Was wondering if I could request that posts are PREVIEWED before POSTING.. having a block of text that is wrapping is not easy to read.. :(

see umask and mkdir.

Perl's mkdir is an interface to the mkdir function, not the unix mkdir program which is a bit more sophisticated.

This is similar to how other calls work: you can type ln -s foo bar to command line if bar is a directory and it will act like ln -s foo bar/foo, but you can't do the same with the symlink call; rm will ask you if you want to remove a read-only file, while the unlink call won't; mv will move across file systems while rename won't; etc. Only this time the name of the utility is exactly the same as that of the system call.
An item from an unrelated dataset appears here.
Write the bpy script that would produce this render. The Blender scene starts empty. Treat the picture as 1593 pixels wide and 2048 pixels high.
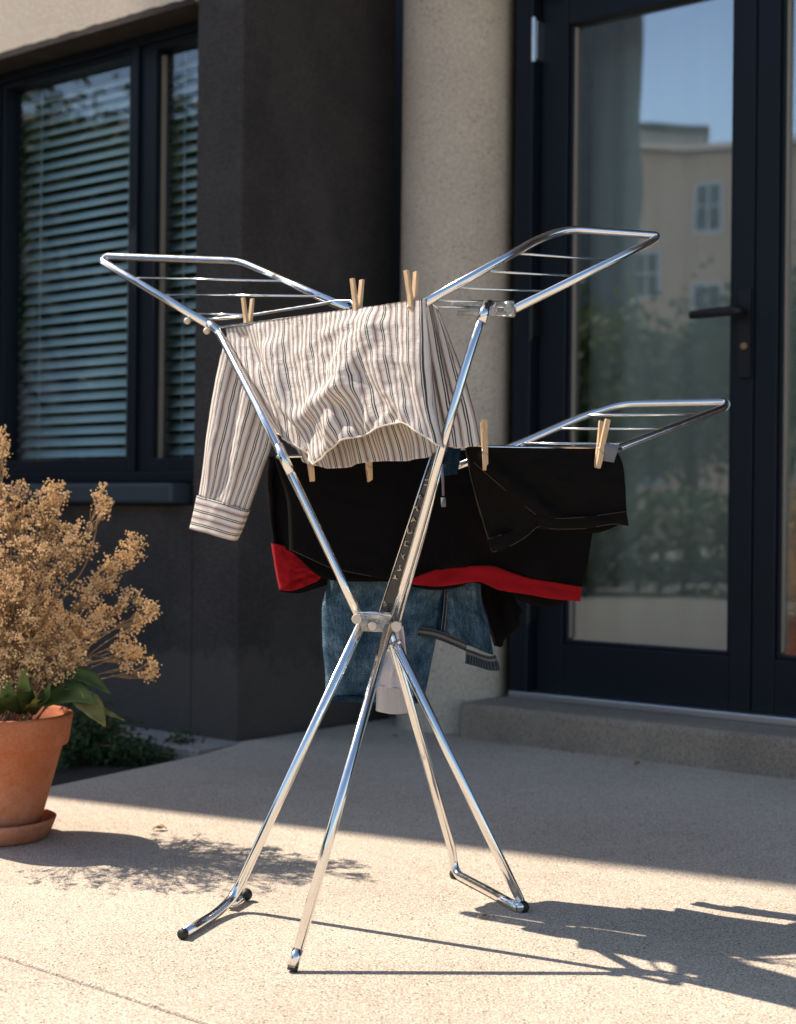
import bpy, bmesh, math, random
from mathutils import Vector, Matrix, noise
R_ = math.radians
random.seed(7)
S = bpy.context.scene
COL = S.collection

# ---------------------------------------------------------------- camera
FPX, CAMH, ROLL = 3000.0, 0.70, R_(0.6)
RT = Vector((math.cos(ROLL), 0, math.sin(ROLL)))
UP = Vector((-math.sin(ROLL), 0, math.cos(ROLL)))
FW = Vector((0, 1, 0))
EYE = Vector((0, 0, CAMH))
cam = bpy.data.cameras.new('camera')
co = bpy.data.objects.new('camera', cam)
COL.objects.link(co)
m = Matrix.Identity(4)
for i in range(3):
    m[i][0], m[i][1], m[i][2], m[i][3] = RT[i], UP[i], -FW[i], EYE[i]
co.matrix_world = m
cam.sensor_fit = 'VERTICAL'
cam.sensor_height = 36
cam.sensor_width = 36
cam.lens = FPX / 2048 * 36
cam.clip_start, cam.clip_end = 0.05, 3000
cam.dof.use_dof = True
cam.dof.focus_distance = 2.52
cam.dof.aperture_fstop = 4.2
S.camera = co

# ---------------------------------------------------------------- sky, sun, exposure
SUN_AZ = math.atan2(-0.892, 0.452)          # clockwise from +Y
SUN_EL = R_(49)
w = bpy.data.worlds.new('World')
S.world = w
w.use_nodes = True
nt = w.node_tree
bg = nt.nodes['Background']
sky = nt.nodes.new('ShaderNodeTexSky')
sky.sky_type = 'NISHITA'
sky.sun_disc = False
sky.sun_elevation = SUN_EL
sky.sun_rotation = SUN_AZ % (2 * math.pi)
sky.air_density = 1.0
sky.dust_density = 0.6
nt.links.new(sky.outputs[0], bg.inputs[0])
bg.inputs[1].default_value = 0.115
sd = bpy.data.lights.new('sun', 'SUN')
sd.energy = 4.7
sd.angle = R_(0.5)
sd.color = (1.0, 0.91, 0.79)
so = bpy.data.objects.new('sun', sd)
COL.objects.link(so)
TOSUN = Vector((math.sin(SUN_AZ) * math.cos(SUN_EL), math.cos(SUN_AZ) * math.cos(SUN_EL), math.sin(SUN_EL)))
so.rotation_euler = TOSUN.to_track_quat('Z', 'Y').to_euler()
so.location = (-6, 3, 9)
S.view_settings.view_transform = 'Standard'
S.view_settings.look = 'None'
S.view_settings.gamma = 1
S.view_settings.exposure = 0.82
S.cycles.max_bounces = 8
S.cycles.transparent_max_bounces = 16
S.cycles.use_denoising = True


# ---------------------------------------------------------------- helpers
def ray(x, y):
    return RT * ((x - 796.5) / FPX) + UP * ((1024 - y) / FPX) + FW


def P(x, y, d):
    return EYE + ray(x, y) * d


def G(x, y, z=0.0):
    r = ray(x, y)
    return EYE + r * ((z - CAMH) / r.z)


class MB:
    def __init__(s):
        s.v, s.f, s.uv = [], [], {}

    def add(s, vs, fs):
        o = len(s.v)
        s.v += [Vector(v) for v in vs]
        s.f += [tuple(i + o for i in f) for f in fs]
        return o

    def box(s, a, b, bevel=0):
        x0, y0, z0 = a
        x1, y1, z1 = b
        s.add([(x0, y0, z0), (x1, y0, z0), (x1, y1, z0), (x0, y1, z0), (x0, y0, z1), (x1, y0, z1), (x1, y1, z1), (x0, y1, z1)],
              [(0, 3, 2, 1), (4, 5, 6, 7), (0, 1, 5, 4), (1, 2, 6, 5), (2, 3, 7, 6), (3, 0, 4, 7)])

    def tube(s, pts, r, n=12, caps=True, flat=None):
        pts = [Vector(p) for p in pts]
        k = len(pts)
        rs = r if isinstance(r, (list, tuple)) else [r] * k
        t0 = (pts[1] - pts[0]).normalized()
        ref = Vector((0, 0, 1)) if abs(t0.z) < 0.9 else Vector((1, 0, 0))
        nn = (ref - t0 * ref.dot(t0)).normalized()
        base = len(s.v)
        for i in range(k):
            t = (pts[min(i + 1, k - 1)] - pts[max(i - 1, 0)]).normalized()
            nn = (nn - t * nn.dot(t)).normalized()
            bb = t.cross(nn)
            for j in range(n):
                a = 2 * math.pi * j / n
                s.v.append(pts[i] + nn * (math.cos(a) * rs[i]) + bb * (math.sin(a) * rs[i] * (flat or 1)))
        for i in range(k - 1):
            for j in range(n):
                a, b = base + i * n + j, base + i * n + (j + 1) % n
                s.f.append((a, b, b + n, a + n))
        if caps:
            s.f.append(tuple(base + j for j in reversed(range(n))))
            s.f.append(tuple(base + (k - 1) * n + j for j in range(n)))

    def lathe(s, prof, c=(0, 0, 0), n=48):
        c = Vector(c)
        base = len(s.v)
        k = len(prof)
        for (r, z) in prof:
            for j in range(n):
                a = 2 * math.pi * j / n
                s.v.append(c + Vector((r * math.cos(a), r * math.sin(a), z)))
        for i in range(k - 1):
            for j in range(n):
                a, b = base + i * n + j, base + i * n + (j + 1) % n
                s.f.append((a, b, b + n, a + n))

    def ball(s, c, r, n=8, m_=6, sc=(1, 1, 1)):
        c = Vector(c)
        base = len(s.v)
        s.v.append(c + Vector((0, 0, r * sc[2])))
        for i in range(1, m_):
            th = math.pi * i / m_
            for j in range(n):
                a = 2 * math.pi * j / n
                s.v.append(c + Vector((r * sc[0] * math.sin(th) * math.cos(a), r * sc[1] * math.sin(th) * math.sin(a), r * sc[2] * math.cos(th))))
        s.v.append(c - Vector((0, 0, r * sc[2])))
        last = len(s.v) - 1
        for j in range(n):
            s.f.append((base, base + 1 + j, base + 1 + (j + 1) % n))
            s.f.append((last, last - n + (j + 1) % n, last - n + j))
        for i in range(m_ - 2):
            for j in range(n):
                a, b = base + 1 + i * n + j, base + 1 + i * n + (j + 1) % n
                s.f.append((a, a + n, b + n, b))

    def build(s, name, mat, parent=None, smooth=False, bevel=0, solid=0, seg=2):
        me = bpy.data.meshes.new(name)
        me.from_pydata([tuple(v) for v in s.v], [], s.f)
        if s.uv:
            uvl = me.uv_layers.new(name='UVMap')
            for l in me.loops:
                uvl.data[l.index].uv = s.uv.get(l.vertex_index, (0, 0))
        bm = bmesh.new()
        bm.from_mesh(me)
        if not s.uv:
            bmesh.ops.recalc_face_normals(bm, faces=bm.faces)
        bm.to_mesh(me)
        bm.free()
        if smooth:
            for p in me.polygons:
                p.use_smooth = True
        o = bpy.data.objects.new(name, me)
        me.materials.append(mat)
        COL.objects.link(o)
        if parent:
            o.parent = parent
        if bevel:
            b = o.modifiers.new('bevel', 'BEVEL')
            b.width = bevel
            b.segments = seg
            b.limit_method = 'ANGLE'
        if solid:
            q = o.modifiers.new('solid', 'SOLIDIFY')
            q.thickness = solid
            q.offset = 0
        return o


def tag(o, label=None, cat=None, group=None, kind=None):
    if label: o['label'] = label
    if cat: o['category'] = cat
    if group: o['group'] = group
    if kind: o['kind'] = kind
    return o


def empty(name, loc=(0, 0, 0), rz=0):
    o = bpy.data.objects.new(name, None)
    o.empty_display_size = 0.1
    o.location = loc
    o.rotation_euler = (0, 0, rz)
    COL.objects.link(o)
    return o


def fillet(pts, r, n=7):
    pts = [Vector(p) for p in pts]
    out = [pts[0]]
    for i in range(1, len(pts) - 1):
        a, b, c = pts[i - 1], pts[i], pts[i + 1]
        ra = min(r, (a - b).length * 0.48, (c - b).length * 0.48)
        p0 = b + (a - b).normalized() * ra
        p1 = b + (c - b).normalized() * ra
        for k in range(n + 1):
            t = k / n
            out.append(p0 * (1 - t) ** 2 + b * 2 * t * (1 - t) + p1 * t * t)
    out.append(pts[-1])
    return out


# ---------------------------------------------------------------- materials
def mat(name, col=(0.5, 0.5, 0.5), rough=0.6, metal=0.0, spec=0.5):
    mt = bpy.data.materials.new(name)
    mt.use_nodes = True
    b = mt.node_tree.nodes['Principled BSDF']
    b.inputs['Base Color'].default_value = (*col, 1)
    b.inputs['Roughness'].default_value = rough
    b.inputs['Metallic'].default_value = metal
    b.inputs['Specular IOR Level'].default_value = spec
    return mt


class NT:
    def __init__(s, mt):
        s.t = mt.node_tree
        s.b = s.t.nodes['Principled BSDF']

    def n(s, typ, **kw):
        x = s.t.nodes.new('ShaderNode' + typ)
        for k, v in kw.items():
            if k in x.inputs.keys() if hasattr(x.inputs, 'keys') else False:
                x.inputs[k].default_value = v
            else:
                setattr(x, k, v)
        return x

    def l(s, a, b):
        s.t.links.new(a, b)

    def ramp(s, src, stops, interp='LINEAR'):
        r = s.n('ValToRGB')
        r.color_ramp.interpolation = interp
        el = r.color_ramp.elements
        while len(el) < len(stops):
            el.new(0.5)
        for e, (p, c) in zip(el, stops):
            e.position = p
            e.color = (*c, 1) if len(c) == 3 else c
        s.l(src, r.inputs[0])
        return r.outputs[0]

    def noise(s, vec, scale, detail=4, rough=0.55):
        x = s.n('TexNoise')
        x.inputs['Scale'].default_value = scale
        x.inputs['Detail'].default_value = detail
        x.inputs['Roughness'].default_value = rough
        if vec is not None: s.l(vec, x.inputs['Vector'])
        return x.outputs['Fac']

    def mix(s, fac, a, b, typ='MIX'):
        x = s.n('MixRGB')
        x.blend_type = typ
        for sock, v in zip(x.inputs, (fac, a, b)):
            if hasattr(v, 'is_linked') or hasattr(v, 'links'):
                s.l(v, sock)
            elif isinstance(v, (int, float)):
                sock.default_value = v
            else:
                sock.default_value = (*v, 1)
        return x.outputs[0]

    def bump(s, h, strength, dist):
        x = s.n('Bump')
        x.inputs['Strength'].default_value = strength
        x.inputs['Distance'].default_value = dist
        s.l(h, x.inputs['Height'])
        s.l(x.outputs[0], s.b.inputs['Normal'])
        return x

    def coord(s, which='Object'):
        return s.n('TexCoord').outputs[which]

    def geo(s):
        return s.n('NewGeometry').outputs['Position']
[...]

(Note also that GNU coreutils has a few newer programs that correspond more to the system calls than the traditional utilities: link instead of ln, unlink instead of rm. A bit similar in spirit are stat and readlink instead of ls -l.)

Update: To clarify, the unix system call mkdir should behave this way, modifying the permission of the directory with umask, so the perl mkdir function behaves correctly. If you want to force specific permissions on the new directory, you have to call chmod after mkdir. Modifying the umask temporarily might not be enough if you want to control the extra bits (eg. setgid, sticky), as, depending on the system, these may get initialized independently of the umask and the permission value you pass to mkdir. For example, in linux, you typically need chmod to make a directory setgid.

I think what's happening is that the mask argument to mkdir is interacting with the value of umask. To quote:

The permission (or ``mode'') values you pass mkdir or sysopen are modified by your umask, so even if you tell sysopen to create a file with permissions 0777, if your umask is 0022 then the file will actually be created with permissions 0755.